Dream has a book by Jack Wrangler (Whiting's husband) and co producer Louise Westergaard.

Though the show is not strictly a revue, Dream is not a biography of Mercer. Resembling in structure the 1994 Johnny Burke revue Swinging On A Star, Dream "time-travels" and follows Mercer's years in five periods: 1920s Savannah, 1930s at the Rainbow Room nightclub, 1940s in the Big Band era, the golden Hollywood years of the 1950s and '60s, "and on."

"We treat Mercer as a contemporary songwriter," producer Mark Schwartz said, "in a very 90's way with cutting-edge style and and MTV-feel." Asked if he had a particular connection to Mercer's music, Schwartz said, "It was actually the music of my parents' era, but by osmosis it came to me. Now I have kids, 11 and 9, and they know 'Jeepers Creepers,' so it continues. Mercer's the kind of songwriter where we identify where we are with his songs. People think, `Oh, I remember that when I was confirmed, or Bar Mitzvahed, or when my aunt died.' These days, you go to a musical and the audience is lucky to come out humming one refrain that was repeated often enough for them to remember.

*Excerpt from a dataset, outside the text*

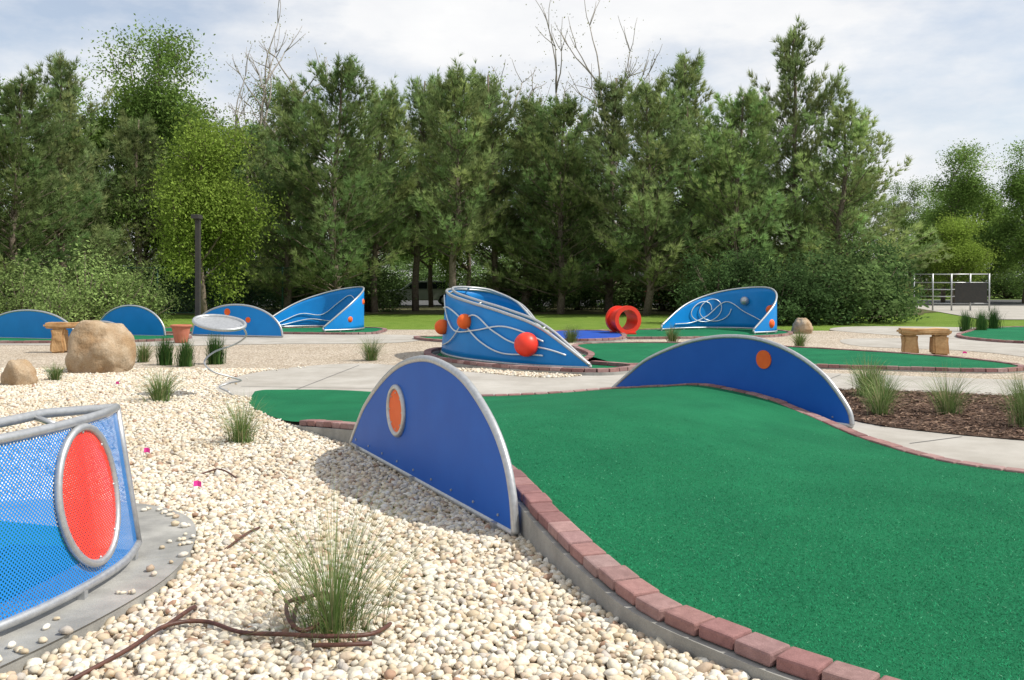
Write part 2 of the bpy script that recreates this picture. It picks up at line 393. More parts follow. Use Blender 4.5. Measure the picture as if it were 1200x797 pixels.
low_arch((-11.6,24.9),(-9.9,24.3),.5)
low_arch((-9.4,27.6),(-6.5,26.6),.88,discs=[(.40,.72,.10,False,'orange'),(.63,.5,.08,False,'orange'),(.5,.35,.06,False,'white')])

# ------------------------------------------------------------------ curved wave panels
def wave(poly,tops,zb=.1,lean=0,side=1,mat='sky_blue',balls=(),swirls=(),discs=(),double=0,r=.03,name='blue_wave_panel',perfuv=False):
    e=empty(name)
    C=cr([(p[0],p[1],z) for p,z in zip(poly,tops)],10); C=resample(C,.08)
    n=len(C); XY=C[:,:2]; tz=C[:,2]
    S=np.r_[0,np.cumsum(np.linalg.norm(np.diff(XY,axis=0),axis=1))]
    tg=np.gradient(XY,axis=0); tg/=np.linalg.norm(tg,axis=1)[:,None]
    nr=np.stack([tg[:,1],-tg[:,0]],1)*side
    def Pt(s,z,off=0):
        x=np.interp(s,S,XY[:,0]); y=np.interp(s,S,XY[:,1]); nx=np.interp(s,S,nr[:,0]); ny=np.interp(s,S,nr[:,1])
        o=off-lean*(z-zb)
        return Vector((x+nx*o,y+ny*o,z))
    rows=8; V=[];F=[];UV=[]
    for j in range(rows+1):
        for i in range(n):
            z=zb+(tz[i]-zb)*j/rows; V.append(Pt(S[i],z)); UV.append((S[i],z))
    for j in range(rows):
        for i in range(n-1): F.append((j*n+i,j*n+i+1,(j+1)*n+i+1,(j+1)*n+i))
    mb=MB(); mb.add(V,F,0,True); o=mb.obj('panel',[M[mat]],e)
    uv=o.data.uv_layers.new(name='UVMap')
    for lp in o.data.loops: uv.data[lp.index].uv=UV[lp.vertex_index]
    if not perfuv:
        sd=o.modifiers.new('s','SOLIDIFY'); sd.thickness=.02; sd.offset=0
    mb=MB()
    mb.tube([Pt(S[i],tz[i]) for i in range(n)],r); mb.tube([Pt(S[i],zb) for i in range(n)],r)
    mb.tube([Pt(S[0],zb+(tz[0]-zb)*k/3) for k in range(4)],r); mb.tube([Pt(S[-1],zb+(tz[-1]-zb)*k/3) for k in range(4)],r)
    if double:
        q_=lambda i: min(1,(S[-1]-S[i])/.7,(S[i]-S[0])/.7)
        mb.tube([Pt(S[i],tz[i]+.045*q_(i),-double*q_(i)) for i in range(n)],r)
        for i in range(10,n-6,max(1,n//5)): mb.tube([Pt(S[i],tz[i]),Pt(S[i],tz[i]+.045*q_(i),-double*q_(i))],r*.6)
    for k in range(0,n,8): 
        p=Pt(S[k],zb); mb.box((p.x,p.y,zb/2),(.04,.04,zb+.02))
    mb.obj('pipe_frame',[M['steel']],e)
    for (f,zf,R,mt) in balls:
        s=f*S[-1]; tzz=np.interp(s,S,tz); z=zb+(tzz-zb)*zf; mb=MB(); mb.ball(Pt(s,z,R*.55),R,0,24,14); mb.obj('ball',[M[mt]],e)
    for pts in swirls:
        mb=MB(); q=cr(pts,8)
        mb.tube([Pt(a*S[-1],max(zb,zb+(np.interp(a*S[-1],S,tz)-zb)*b),.05) for a,b in q],.016,0,seg=6); mb.obj('wire',[M['white']],e)
    for (f,z,R,mt) in discs:
        s0=f*S[-1]; V=[Pt(s0,z,.016)];F=[];uvs=[(s0,z)]; K=48
        for rr_ in (.5,1.0):
            for k in range(K):
                a=2*math.pi*k/K; ss=s0+R*rr_*math.cos(a)*.80; zz=z+R*rr_*math.sin(a); V.append(Pt(ss,zz,.016)); uvs.append((ss,zz))
        F=[(0,1+k,1+(k+1)%K) for k in range(K)]+[(1+k,1+K+k,1+K+(k+1)%K,1+(k+1)%K) for k in range(K)]
        mb=MB(); mb.add(V,F,0,True); mb.tube(V[1+K:],.02,1,closed=True)
        for k in range(0,K,6): mb.ball(V[1+K+k]*.93+V[0]*.07,.008,1,8,5)
        o=mb.obj('disc',[M[mt],M['steel']],e)
        uv=o.data.uv_layers.new(name='UVMap')
        for lp in o.data.loops:
            if lp.vertex_index<len(uvs): uv.data[lp.index].uv=uvs[lp.vertex_index]
    return e
wave([(-3.0,2.9),(-2.7,3.25),(-2.4,3.65),(-2.19,4.05),(-2.08,4.5),(-2.05,4.95),(-2.12,5.32)],[.93,.92,.91,.90,.90,.90,.89],zb=.12,lean=.15,side=1,mat='perf_blue',
     discs=[(.765,.535,.335,'perf_red')],double=.14,perfuv=True,r=.024)
pad=cr([(-2.9,2.2),(-2.3,3.1),(-2.04,3.75),(-1.86,4.4),(-1.80,5.0),(-1.93,5.7),(-2.2,6.2),(-2.7,6.5),(-3.6,6.5),(-4.2,5.5),(-4.4,3)],6,True)
mb=MB(); npd=len(pad); mb.add([(p[0],p[1],.07) for p in pad]+[(p[0],p[1],-.03) for p in pad],[tuple(range(npd))]+[(i,(i+1)%npd,npd+(i+1)%npd,npd+i) for i in range(npd)])
mb.obj('concrete_pad',[M['kerbconc']],bevel=.012)
sheet('turf_floor',[(-3.3,2.9),(-2.75,3.6),(-2.45,4.3),(-2.35,5.1),(-2.7,5.8),(-3.6,6.1),(-4.0,4.5)],.075,M['turf'])
midpoly=[(.75,20.4),(.3,21.1),(-.4,21.5),(-1.1,21.3),(-1.5,20.5),(-1.36,19.3),(-.9,18.2),(-.2,17.3),(.5,16.7),(1.36,16.3)]
midtop=[.45,1.05,1.34,1.42,1.42,1.32,1.20,1.02,.76,.14]
wave(midpoly,midtop,zb=.1,lean=.08,side=1,balls=[(.655,.66,.15,'orange'),(.865,.50,.22,'red'),(.495,.45,.16,'orange')],
     swirls=[[(.45,.95),(.52,.65),(.6,.45),(.7,.55),(.8,.75),(.9,.7)],[(.46,.75),(.53,.8),(.62,.7),(.72,.35),(.8,.2),(.9,.3)],[(.5,.15),(.58,.3),(.68,.8),(.76,.6),(.84,.45),(.95,.6)]],double=.12)
e=empty('kerb_ring'); kc=cr([(p[0],p[1],.11) for p in [(-1.0,21.6),(-1.72,20.9),(-1.72,19.3),(-1.15,17.95),(-.35,16.95),(.5,16.3),(1.5,15.95),(2.2,16.7),(1.5,17.5)]],8)
edging(e,kc,.2,.15,bevel=0); kerb(e,kc,.1)
sheet('turf_floor',[(-1.5,21.2),(-1.6,19.4),(-1.05,18.1),(-.3,17.1),(.5,16.45),(1.5,16.1),(2.1,16.8),(1.7,19),(1,21.4)],.06,M['turf'])
fp=[(4.7,29.5),(5.6,30.3),(6.6,30.6),(7.6,30.2),(8.1,29.2),(7.9,28.2),(7.1,27.6)]; ft=[.22,.85,1.22,1.40,1.36,.95,.18]
circ=[(.26+.07*math.cos(a)+.008*a,.52+.33*math.sin(a)) for a in np.linspace(0,12.5,30)]
wave(fp,ft,side=1,balls=[(.50,.68,.14,'steel'),(.88,.35,.17,'orange'),(.70,.5,.15,'orange')],swirls=[circ,[(.1,.3),(.2,.2),(.3,.35),(.4,.7),(.5,.4),(.6,.2)],[(.62,.2),(.7,.6),(.8,.9)]])
fp2=[(x-12.9,y+1.2) for x,y in fp]
wave(fp2,ft,side=1,balls=[(.5,.3,.13,'steel'),(.73,.72,.13,'orange'),(.86,.4,.12,'orange')],swirls=[[(.05,.2),(.2,.5),(.32,.35),(.42,.65),(.5,.8),(.58,.5)],[(.1,.1),(.25,.25),(.4,.15),(.55,.5)],[(.62,.5),(.7,.7),(.8,.9),(.9,.5)]])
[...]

With Mercer, people go IN humming the songs and come out humming and dancing, everyone to a different Mercer song."

"The show's doing great," Schwartz said in December 1996 while preparing the show. "We broke an 11-year-old box office record in Tennessee. Once we get to New York we can add some new things...tighten and fine tune. The leads will certainly stay the same, though. We just did a group sales preview, Dec. 16 at the Virginia Theatre. We had 45 minutes of tidbits with staging and choreography on five or six of the numbers. The reaction was tremendous...people yelling and screaming and stamping their feet."

Warren was nominated for an Oscar as the ditzy Norma in the original film of Victor/Victoria, and played the title role in the Rodgers and Hammerstein TV musical, Cinderella. Whiting is a legendary cabaret singer whose father, songwriter Richard Whiting, wrote the song "Hooray for Hollywood" with Mercer. Pizzarelli, known mainly as a jazz guitarist, has released several albums of song, and was booked at the Oak Room of New York's Algonquin Hotel in January.

Costumes are by Ann Hould-Ward; lighting by Ken Billington; sets by David Mitchell; music supervisor is Donald Pippin.